Perhaps the building contrasts with its external surroundings, but in itself, it is a complete thought: form following function. Every line of the building, every shape selected and executed, every source of light enhances the art collection. The collection includes Picasso, Miro, Gris, Leger, Mattisse, Braque, Helion, and of course, Frelinghuysen and Morris. If the distinct architectural style is the first reason why finding this house in this place is surprising, the nature of the collection is the second. A Cubist art collection is as unexpected as the architecture.

Cubism was one of the most influential art movements of the twentieth century. Its reach went beyond the visual arts and impacted literature, music, and design. Think Pablo Picasso; think Paris in the early twentieth century; think “Woman with a Mandolin”; think a mirror shattered and her image all there but reflected in disconnected parts.

To understand that image, place it in historic context. There was an Industrial Revolution and the concomitant shift from an agriculturally based economy to a manufacturing economy. Inventions were changing everything. The most overwhelming changes were in light and movement. What people saw changed as the light changed from the soft diffuse illumination of a candle to the harsh steady brightness of the electric bulb. How the world looked changed when how it was traversed changed. From the horse to the iron horse to the horseless carriage to the airplane, speed blurred the image; movement became part of what had to be captured. Finally, photography changed expectations.

Picasso, 'Woman with Mandolin,' 1924
Picasso, ‘Girl with a Mandolin,’ 1910. Oil on canvas.

To recreate the new reality; the image appeared, well, unreal. Here is what they were trying to do: capture light and movement. Look again at “Woman with Mandolin.” Her body parts appear out of place or do they appear to be changing places? Look again, can you see her turn right and then left and then face you?

Is a machine-made line straighter than a handmade line? If so, how do you represent that in art? Did the light bulb make the image clearer? Then what should the artist do? Did speed become part of daily experience? Then how does the artist represent it? Cubism was an attempt. They abandoned the single viewpoint of earlier paintings – they represented a single object from different viewpoints and the result appears fragmented. They represented on canvas what they believed was real even when it was not natural.

For many reasons it is surprising to find this collection in the Berkshires. First, Cubism was a European art movement. Second it sought to acknowledge — even represent — industrialization. This collection in Berkshire is like the machine in the garden.

All the foregoing makes the location of this museum very unusual.
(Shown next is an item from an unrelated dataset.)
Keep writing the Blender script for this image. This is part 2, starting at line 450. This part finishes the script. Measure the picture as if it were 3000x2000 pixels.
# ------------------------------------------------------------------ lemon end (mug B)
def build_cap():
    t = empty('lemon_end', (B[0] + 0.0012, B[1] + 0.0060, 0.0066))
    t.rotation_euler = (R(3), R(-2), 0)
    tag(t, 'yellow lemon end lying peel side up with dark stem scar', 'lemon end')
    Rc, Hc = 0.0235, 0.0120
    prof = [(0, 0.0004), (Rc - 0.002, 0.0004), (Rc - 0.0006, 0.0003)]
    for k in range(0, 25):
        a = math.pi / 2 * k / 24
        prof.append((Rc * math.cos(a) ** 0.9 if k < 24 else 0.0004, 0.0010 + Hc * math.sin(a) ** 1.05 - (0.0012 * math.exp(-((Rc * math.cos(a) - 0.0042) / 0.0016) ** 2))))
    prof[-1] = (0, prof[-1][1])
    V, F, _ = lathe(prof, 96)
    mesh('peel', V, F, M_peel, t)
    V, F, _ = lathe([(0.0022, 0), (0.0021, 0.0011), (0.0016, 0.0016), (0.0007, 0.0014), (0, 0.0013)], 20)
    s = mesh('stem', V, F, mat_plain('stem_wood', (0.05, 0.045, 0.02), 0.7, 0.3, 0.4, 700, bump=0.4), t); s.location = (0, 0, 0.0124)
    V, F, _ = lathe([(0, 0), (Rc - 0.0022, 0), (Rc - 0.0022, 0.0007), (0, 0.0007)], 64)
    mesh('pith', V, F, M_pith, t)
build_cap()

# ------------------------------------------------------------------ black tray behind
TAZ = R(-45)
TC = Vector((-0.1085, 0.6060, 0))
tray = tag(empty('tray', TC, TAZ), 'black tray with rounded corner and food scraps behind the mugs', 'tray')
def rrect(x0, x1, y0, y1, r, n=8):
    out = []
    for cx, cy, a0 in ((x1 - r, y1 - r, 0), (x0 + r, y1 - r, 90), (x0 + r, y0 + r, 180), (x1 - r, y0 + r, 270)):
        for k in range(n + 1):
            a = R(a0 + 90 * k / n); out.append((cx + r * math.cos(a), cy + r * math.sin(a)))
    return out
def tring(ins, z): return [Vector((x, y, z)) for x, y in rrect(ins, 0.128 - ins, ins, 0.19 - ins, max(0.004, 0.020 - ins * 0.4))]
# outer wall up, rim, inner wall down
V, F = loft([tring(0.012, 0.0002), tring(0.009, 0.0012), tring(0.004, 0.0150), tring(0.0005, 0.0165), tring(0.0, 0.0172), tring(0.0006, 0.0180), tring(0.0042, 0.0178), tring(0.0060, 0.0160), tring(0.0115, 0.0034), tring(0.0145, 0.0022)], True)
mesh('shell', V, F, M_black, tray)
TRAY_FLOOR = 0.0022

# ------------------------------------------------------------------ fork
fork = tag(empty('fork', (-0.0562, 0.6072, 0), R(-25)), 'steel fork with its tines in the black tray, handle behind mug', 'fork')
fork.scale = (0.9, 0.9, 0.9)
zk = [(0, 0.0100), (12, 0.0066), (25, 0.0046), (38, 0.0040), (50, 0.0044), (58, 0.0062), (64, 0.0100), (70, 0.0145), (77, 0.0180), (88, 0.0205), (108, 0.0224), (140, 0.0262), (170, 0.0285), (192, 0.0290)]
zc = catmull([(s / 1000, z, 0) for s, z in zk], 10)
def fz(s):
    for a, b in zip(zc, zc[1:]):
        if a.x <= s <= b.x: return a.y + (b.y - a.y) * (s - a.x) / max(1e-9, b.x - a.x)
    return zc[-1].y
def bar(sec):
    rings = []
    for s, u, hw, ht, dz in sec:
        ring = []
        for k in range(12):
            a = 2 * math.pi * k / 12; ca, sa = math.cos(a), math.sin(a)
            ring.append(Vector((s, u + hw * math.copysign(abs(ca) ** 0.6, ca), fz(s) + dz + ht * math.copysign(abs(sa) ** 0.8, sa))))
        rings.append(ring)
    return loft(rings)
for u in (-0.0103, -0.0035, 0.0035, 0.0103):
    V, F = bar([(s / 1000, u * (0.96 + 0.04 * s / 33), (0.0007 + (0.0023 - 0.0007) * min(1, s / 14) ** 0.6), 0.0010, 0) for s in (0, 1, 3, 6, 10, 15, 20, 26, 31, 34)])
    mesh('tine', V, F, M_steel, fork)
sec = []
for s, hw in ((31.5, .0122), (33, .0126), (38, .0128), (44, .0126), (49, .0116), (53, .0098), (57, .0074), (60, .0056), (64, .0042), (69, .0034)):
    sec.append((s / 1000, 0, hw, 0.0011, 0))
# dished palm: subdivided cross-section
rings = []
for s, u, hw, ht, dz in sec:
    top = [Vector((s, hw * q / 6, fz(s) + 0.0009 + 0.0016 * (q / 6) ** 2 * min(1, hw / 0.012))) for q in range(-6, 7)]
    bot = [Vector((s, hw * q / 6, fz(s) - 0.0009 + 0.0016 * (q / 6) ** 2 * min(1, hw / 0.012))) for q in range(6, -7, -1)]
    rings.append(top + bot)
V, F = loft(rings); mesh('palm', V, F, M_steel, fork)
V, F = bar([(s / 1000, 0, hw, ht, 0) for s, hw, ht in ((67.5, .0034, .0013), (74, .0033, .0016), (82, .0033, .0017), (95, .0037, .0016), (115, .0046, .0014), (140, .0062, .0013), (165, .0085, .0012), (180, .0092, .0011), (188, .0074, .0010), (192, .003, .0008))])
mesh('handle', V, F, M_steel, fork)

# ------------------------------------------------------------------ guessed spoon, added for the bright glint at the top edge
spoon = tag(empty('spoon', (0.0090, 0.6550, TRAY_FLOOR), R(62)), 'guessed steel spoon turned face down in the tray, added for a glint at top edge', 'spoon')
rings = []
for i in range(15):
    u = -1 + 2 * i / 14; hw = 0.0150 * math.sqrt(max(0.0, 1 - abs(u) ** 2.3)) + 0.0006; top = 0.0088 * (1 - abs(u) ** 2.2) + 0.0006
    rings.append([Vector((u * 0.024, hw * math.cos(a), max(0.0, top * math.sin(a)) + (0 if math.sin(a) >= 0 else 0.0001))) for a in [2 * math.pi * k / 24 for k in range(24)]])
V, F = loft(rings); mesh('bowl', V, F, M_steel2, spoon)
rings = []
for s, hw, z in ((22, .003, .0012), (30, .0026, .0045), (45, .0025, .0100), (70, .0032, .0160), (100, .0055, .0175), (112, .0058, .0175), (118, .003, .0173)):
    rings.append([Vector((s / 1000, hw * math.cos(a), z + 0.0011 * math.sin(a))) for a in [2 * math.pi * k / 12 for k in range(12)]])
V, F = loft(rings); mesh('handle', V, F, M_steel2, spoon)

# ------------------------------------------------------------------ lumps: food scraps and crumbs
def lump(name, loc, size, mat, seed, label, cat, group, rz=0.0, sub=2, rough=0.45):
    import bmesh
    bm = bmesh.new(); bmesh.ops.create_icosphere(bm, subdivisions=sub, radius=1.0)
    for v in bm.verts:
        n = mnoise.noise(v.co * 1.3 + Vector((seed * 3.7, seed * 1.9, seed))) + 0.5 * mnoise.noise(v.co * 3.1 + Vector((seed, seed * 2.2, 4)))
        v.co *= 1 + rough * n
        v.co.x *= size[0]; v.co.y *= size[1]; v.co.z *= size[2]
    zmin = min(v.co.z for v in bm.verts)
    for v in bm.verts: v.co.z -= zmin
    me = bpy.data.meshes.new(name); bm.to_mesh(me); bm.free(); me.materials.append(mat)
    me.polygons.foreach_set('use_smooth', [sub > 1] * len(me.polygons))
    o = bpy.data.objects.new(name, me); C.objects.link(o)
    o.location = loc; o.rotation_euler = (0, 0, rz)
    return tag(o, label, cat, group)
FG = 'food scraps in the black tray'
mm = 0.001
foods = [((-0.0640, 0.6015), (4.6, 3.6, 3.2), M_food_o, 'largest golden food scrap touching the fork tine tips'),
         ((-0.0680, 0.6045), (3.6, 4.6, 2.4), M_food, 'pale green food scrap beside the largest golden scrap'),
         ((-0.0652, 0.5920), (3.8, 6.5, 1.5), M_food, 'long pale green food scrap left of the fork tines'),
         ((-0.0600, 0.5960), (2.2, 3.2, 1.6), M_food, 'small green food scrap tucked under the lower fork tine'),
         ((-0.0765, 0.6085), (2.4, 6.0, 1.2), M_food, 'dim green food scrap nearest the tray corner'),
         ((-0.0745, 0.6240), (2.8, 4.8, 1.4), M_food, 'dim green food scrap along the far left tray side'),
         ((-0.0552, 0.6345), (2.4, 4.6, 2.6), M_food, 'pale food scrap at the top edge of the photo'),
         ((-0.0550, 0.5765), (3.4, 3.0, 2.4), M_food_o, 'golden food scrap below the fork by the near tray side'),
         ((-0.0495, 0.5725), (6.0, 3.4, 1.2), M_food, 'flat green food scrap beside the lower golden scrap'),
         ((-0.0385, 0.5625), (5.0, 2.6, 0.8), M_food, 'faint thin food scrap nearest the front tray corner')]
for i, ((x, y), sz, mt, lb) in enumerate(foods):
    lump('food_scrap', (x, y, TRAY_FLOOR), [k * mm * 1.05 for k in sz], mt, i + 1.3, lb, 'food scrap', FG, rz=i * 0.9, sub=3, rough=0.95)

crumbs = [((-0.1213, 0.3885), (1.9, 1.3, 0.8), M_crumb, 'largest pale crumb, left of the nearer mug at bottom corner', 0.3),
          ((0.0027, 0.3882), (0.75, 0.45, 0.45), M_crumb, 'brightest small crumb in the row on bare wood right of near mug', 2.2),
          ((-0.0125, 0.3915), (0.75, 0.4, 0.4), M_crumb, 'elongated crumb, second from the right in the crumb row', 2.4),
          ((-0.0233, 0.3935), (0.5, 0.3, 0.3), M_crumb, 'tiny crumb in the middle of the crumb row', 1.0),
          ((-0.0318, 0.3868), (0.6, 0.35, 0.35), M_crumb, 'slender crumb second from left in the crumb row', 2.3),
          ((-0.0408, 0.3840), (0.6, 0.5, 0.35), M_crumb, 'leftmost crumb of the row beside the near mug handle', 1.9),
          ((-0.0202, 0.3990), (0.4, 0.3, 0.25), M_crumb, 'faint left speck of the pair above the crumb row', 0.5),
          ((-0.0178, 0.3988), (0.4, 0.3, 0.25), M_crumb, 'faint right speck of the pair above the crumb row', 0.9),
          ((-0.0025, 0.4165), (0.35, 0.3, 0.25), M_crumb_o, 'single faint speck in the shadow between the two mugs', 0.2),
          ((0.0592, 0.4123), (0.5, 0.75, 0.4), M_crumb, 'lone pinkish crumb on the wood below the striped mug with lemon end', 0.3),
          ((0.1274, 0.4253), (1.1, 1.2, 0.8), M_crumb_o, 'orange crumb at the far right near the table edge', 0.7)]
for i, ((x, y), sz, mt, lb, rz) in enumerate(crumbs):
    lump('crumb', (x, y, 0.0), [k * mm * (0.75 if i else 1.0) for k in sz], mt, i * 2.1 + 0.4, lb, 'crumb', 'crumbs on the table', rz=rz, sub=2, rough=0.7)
One thing makes its fit perfectly: the people who built it. Frelinghuysen and Morris were two of the most influential proponents of modern art, and The Berkshires was home to the Frelinghuysen and Morris families for more than a generation. A Frelinghuysen Cottage was built in Lenox in 1881. Designed by the architectural firm of Rotch and Tilden, it was the summer home of Frederick Frelinghuysen. Today, it is the Kemble Inn.

Frelinghuysen Morris House and Studio were built next door to Tanglewood on the grounds of Brookhurst. From 1908 when it was built until the 1970s, Brookhurst was the Berkshire Cottage of the Morris family. Brookhurst was first designed by Ogden Codman but the work was completed by Hoppin and Koen. (The same team used by cousin, Edith Wharton, at The Mount).

The Morris Studio
The Morris Studio

There are tours on the hour from 10 – 3 Thursdays – Sundays and tours by appointment. Museum Director, foundation trustee, and artist in his own right, Kinney Frelinghuysen believes modern or abstract art may make the viewer uncomfortable. Recognition is not immediate; the result may be perplexity. What are we suppose to see? His aim is to slow the process, to allow the visitor to absorb, consider and reconsider the images. As the process is slowed, questions can be asked, and the result is a deeper connection with the art.

Frelinghuysen says, “What you can see in an instant may take a lifetime to understand.”

Therefore, instead of “not one guy talking to ten people as in most tours,” Frelinghuysen wants “to get ten people talking to one guy.” If that one guy is Kinney Frelinghuysen the visitor may develop what he calls a “visual vocabulary” and bring to the surface and articulate what they are seeing. He wants no painting rejected out of hand. A visitor will like some and reject others, but if Frelinghuysen is your guide, you will know more about art than what you like or dislike; you will leave the museum knowing why.